It’s been occurring to me to re-read Ricardo Piglia’s The Absent City. I haven’t read it in years, but recent current events keep reminding me of it—and though I know, also it’s that feeling that I must re-read it to get the full information. So I am. I pulled it off the bookshelf today, where it’s landed after many, many moves, where I haven’t opened it at any one of those locations, for years and years, but there it sits, waiting. Until now. Once I open it I know: something. Something in here is the thing. I read the introduction and the fog starts to clear a little: so near to us..from 1976-1983—all within my lifetime—the Dirty War in Argentina. Disappearings. Re-writing of events. Narratives… I remember it now.
It’s not the war I remember; I didn’t read this book until a class in Post-Modern Lit when I was in college in the 90’s. It’s this story, in a sense, of the war, The Absent City. It’s becoming, it occurs to me, where I live.

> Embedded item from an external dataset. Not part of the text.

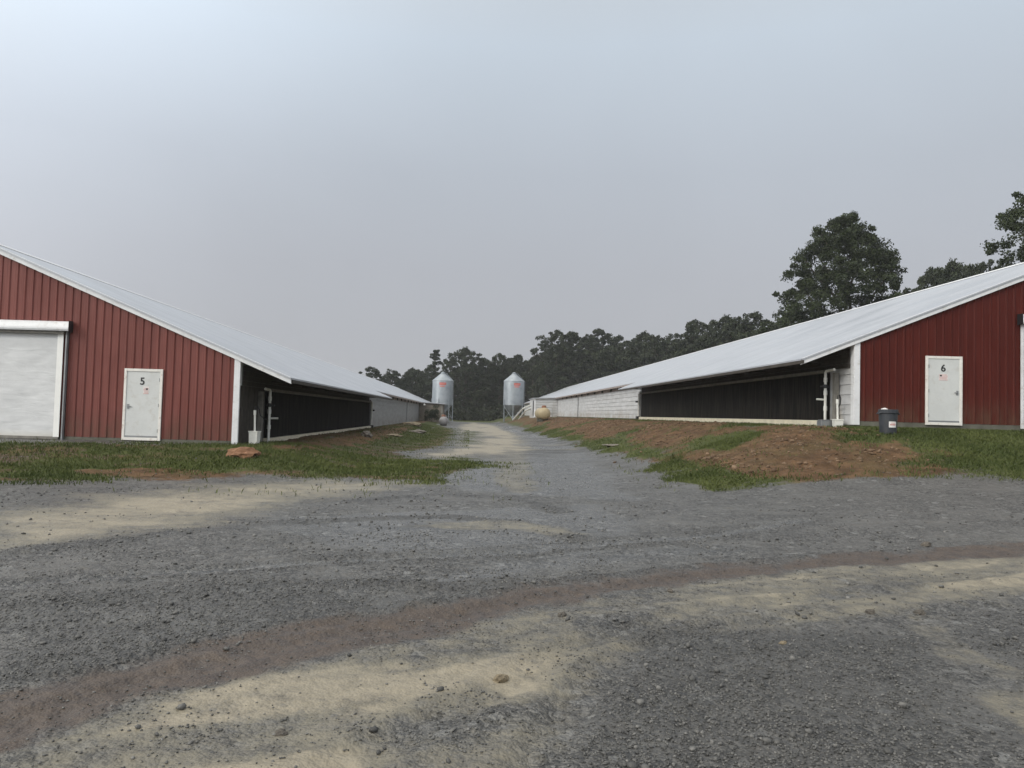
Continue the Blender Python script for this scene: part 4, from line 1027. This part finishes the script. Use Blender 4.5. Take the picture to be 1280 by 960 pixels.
# shrub before the left control room
cs = RNG.normal(0, 1, (26, 3))*np.array([.5, .4, .5])+np.array([0, 0, 1.]); rs = np.full((26, 3), .32)
Vv, Ff, tt = leaf_cloud(cs, rs, 2600, .07, np.full(26, .25))
sb = empty('shrub', (-4.95, 100.6, float(ground_z(-4.95, 100.6))), 'dark shrub against the brown control room of barn 5', 'shrub')
mesh_np('foliage', Vv, Ff, M['leaf_far'], 4, {'tint': tt}, sb); m = MB(); m.tube([(0, 0, -.1), (.05, 0, 1.2)], [.06, .02], 6); m.build('stem', M['bark'], sb)

# ------------------------------------------------------------------ air, sky, light, camera
m = MB(); m.box(-760, 760, -760, 760, -2.0, 26.0)
k = N('pale_haze'); k.t.nodes.remove(k.b)
pv = k.n('ShaderNodeVolumePrincipled'); pv.inputs['Color'].default_value = (.93, .95, 1, 1); pv.inputs['Density'].default_value = .0003; pv.inputs['Anisotropy'].default_value = .0
k.l(pv.outputs[0], k.out.inputs['Volume'])
hz = m.build('haze', k.m); tag(hz, 'thin grey rain haze over the whole farm', 'haze', kind='stuff')

SUN_EL, SUN_AZ = 30, 236            # azimuth clockwise from the lane's direction: behind the viewer, to the left
w = bpy.data.worlds.new('World'); scn.world = w; w.use_nodes = True; t = w.node_tree; t.nodes.clear()
def wn(ty, **kw):
    x = t.nodes.new(ty)
    for a, v in kw.items(): setattr(x, a, v)
    return x
sky = wn('ShaderNodeTexSky', sky_type='NISHITA'); sky.sun_disc = False; sky.sun_elevation = R(SUN_EL); sky.sun_rotation = R(SUN_AZ); sky.dust_density = 4
hs = wn('ShaderNodeHueSaturation'); hs.inputs['Saturation'].default_value = .15; t.links.new(sky.outputs[0], hs.inputs['Color'])
tc = wn('ShaderNodeTexCoord'); sp = wn('ShaderNodeSeparateXYZ'); t.links.new(tc.outputs['Generated'], sp.inputs[0])
rp = wn('ShaderNodeValToRGB'); t.links.new(sp.outputs[2], rp.inputs[0])
el = rp.color_ramp.elements; el[0].position = 0.; el[0].color = (.46, .47, .50, 1); el[1].position = 1.; el[1].color = (.80, .80, .79, 1)
for pz, cc in ((.06, (.455, .468, .50)), (.18, (.465, .488, .535)), (.3, (.49, .535, .60)), (.44, (.585, .665, .755)), (.58, (.62, .66, .70))):
    e = el.new(pz); e.color = (*cc, 1)
# brighter cloud towards the hidden sun
dv = wn('ShaderNodeVectorMath', operation='DOT_PRODUCT'); t.links.new(tc.outputs['Generated'], dv.inputs[0])
sd = Vector((math.sin(R(SUN_AZ))*math.cos(R(SUN_EL)), math.cos(R(SUN_AZ))*math.cos(R(SUN_EL)), math.sin(R(SUN_EL)))); dv.inputs[1].default_value = sd
mr = wn('ShaderNodeMapRange', interpolation_type='SMOOTHSTEP'); t.links.new(dv.outputs['Value'], mr.inputs[0])
for i_, v in enumerate((-.3, 1., 1., 2.7)): mr.inputs[1+i_].default_value = v
nz = wn('ShaderNodeTexNoise'); t.links.new(tc.outputs['Generated'], nz.inputs['Vector']); nz.inputs['Scale'].default_value = 2.2; nz.inputs['Detail'].default_value = 7; nz.inputs['Distortion'].default_value = .4
mn = wn('ShaderNodeMapRange'); t.links.new(nz.outputs['Fac'], mn.inputs[0])
for i_, v in enumerate((.25, .75, .955, 1.045)): mn.inputs[1+i_].default_value = v
mm = wn('ShaderNodeMath', operation='MULTIPLY'); t.links.new(mr.outputs[0], mm.inputs[0]); t.links.new(mn.outputs[0], mm.inputs[1])
m10 = wn('ShaderNodeMath', operation='MULTIPLY'); t.links.new(mm.outputs[0], m10.inputs[0]); m10.inputs[1].default_value = 10.
sc_ = wn('ShaderNodeVectorMath', operation='SCALE'); t.links.new(rp.outputs[0], sc_.inputs[0]); t.links.new(m10.outputs[0], sc_.inputs['Scale'])
mx = wn('ShaderNodeMix', data_type='RGBA'); mx.inputs[0].default_value = .9
t.links.new(hs.outputs[0], mx.inputs[6]); tn_ = wn('ShaderNodeMix', data_type='RGBA'); tn_.inputs[6].default_value = (1, 1, 1, 1); tn_.inputs[7].default_value = (1.06, 1.0, .90, 1)
tr_ = wn('ShaderNodeMapRange'); t.links.new(dv.outputs['Value'], tr_.inputs[0]); tr_.inputs[1].default_value = .1; tr_.inputs[2].default_value = .7; t.links.new(tr_.outputs[0], tn_.inputs[0])
vm = wn('ShaderNodeVectorMath', operation='MULTIPLY'); t.links.new(sc_.outputs[0], vm.inputs[0]); t.links.new(tn_.outputs[2], vm.inputs[1])
t.links.new(vm.outputs[0], mx.inputs[7])
bg = wn('ShaderNodeBackground'); bg.inputs[1].default_value = .1; t.links.new(mx.outputs[2], bg.inputs[0])
ow = wn('ShaderNodeOutputWorld'); t.links.new(bg.outputs[0], ow.inputs[0])

ld = bpy.data.lights.new('sun', 'SUN'); ld.energy = 1.15; ld.angle = R(16); ld.color = (1, .94, .85)
lo = bpy.data.objects.new('sun', ld); COL.objects.link(lo); lo.rotation_euler = (-sd).to_track_quat('-Z', 'Y').to_euler(); lo.location = (0, -20, 40)

cd = bpy.data.cameras.new('camera'); cam = bpy.data.objects.new('camera', cd); COL.objects.link(cam); scn.camera = cam
cd.sensor_fit = 'HORIZONTAL'; cd.sensor_width = 36; cd.lens = 36*FPX/1280; cd.clip_start = .1; cd.clip_end = 3000
f = Vector((math.sin(YAW)*math.cos(PITCH), math.cos(YAW)*math.cos(PITCH), math.sin(PITCH)))
r0 = Vector((math.cos(YAW), -math.sin(YAW), 0)); u0 = r0.cross(f)
# a roll that turns the picture clockwise
rt = r0*math.cos(ROLL)+u0*math.sin(ROLL); up = -r0*math.sin(ROLL)+u0*math.cos(ROLL)
cam.matrix_world = Matrix(((rt.x, up.x, -f.x, 0), (rt.y, up.y, -f.y, 0), (rt.z, up.z, -f.z, EYE), (0, 0, 0, 1)))

scn.render.engine = 'CYCLES'
scn.cycles.use_denoising = True
scn.cycles.volume_bounces = 1
scn.cycles.max_bounces = 6
scn.cycles.transparent_max_bounces = 8
scn.view_settings.view_transform = 'Standard'; scn.view_settings.look = 'None'; scn.view_settings.gamma = 1; scn.view_settings.use_curve_mapping = False
scn.view_settings.exposure = 0.02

And life. Life is in Piglia’s writing: contaminated, as the introduction says, with history, but not straightforward history—history half imagined, like a dream. And I realize this is life: a half-imagined dream contaminated and cross-pollinated with history, characters we think are real but are actually merely quazi-memories, quoting from their works they never wrote. Not quite a fiction, but not quite real, either.
This is now. This is LA.
LA used to be a city. I used to live in Burbank where I modeled and acted and wrote and argued with my roommate about juicer pulp in the sink. Where I discovered I could no longer read a map without glasses. Where I walked to the gym kitty-corner to my place, did my laundry illegally, once, on New Years Eve at the movie-themed laundromat across the parking lot from the gym. I let my dogs run (also illegally) on the baseball diamond across the street while I chatted with the two homeless people who lived there. Kenneth, the man-boy who lived behind the tree across from my house and who went to breakfast and a movie with me on Mother’s day, as a replacement son, but would, through skilled drawings that backed up his claim of relocation to LA to be an illustrator, let me know in a schizophrenic way that he was in love with me. Goodbye Kenneth. Madam Tussaud’s, and Au Lac, where I used to go on dates with my daughter’s father….LA was a real city then. It seemed, at least, so real.
Now I drive through my old neighborhood and remember, remember, remember. But it’s as if it were all a dream. Half-remembered characters in a story I seemed to write as I went, enjoying it all the way through, sad when it ended. And the now—all shot through with these semi-memories, maybe-facts, seems to be part of the active dream. But LA, beloved LA, why are you fading?
Reading diaries of people living and dying here long before I was born. Or overlapping, time-wise, with my life. Characters in the dream…real figures, injected into, grafted onto my experience. What a strange phenomena. My life is so dear to me, this somehow beautiful cacophonous symphony of what I know and love, hugging it all close to my chest—these half-dreams, quasi-real characters, books… a mish-mash mosaic that is only mine, mine, mine.
I look around at the plants I live with and care for, the colors and textures of my pink apartment, my daughter’s toys. She is sleeping at her father’s house and so I am her dream, tonight, and she is mine. Fabric-ed of remembrances and forgettings, neural synapses and gestalts. And where is LA, now? The restaurants I used to love, the gorgeous Edison building (a Piglia novel in itself), old lovers and friends and nights leaning intently over delicious soil-smelling raw mushroom soup and intensely discussing everything, everything. For awhile, everyone I dated seemed to have driven here from Florida. LA is slipping away. The friends dispersed. The soup no longer on the menu. My apartment remodeled, the gym is gone. Disappeared.
A new story replacing the old…mandating a painful injection of dark insanity I can’t hug to my chest into the story I loved so much. No longer can I enter even the old favorites that are still there. To them, I will be the disappeared. Erased because I decline to participate in this new insane night terror. I shake my head, wipe my cheek, and turn away, my eyes gripping the concrete sidewalk I remember from my childhood, my grandmother’s apartment on S. Curson Street at Park La Brea. And the smell of all of it I will never forget. L.A., L.A., L.A., City of Angeles, City of Dreams, how can they do this? Where will you go? You always had my heart.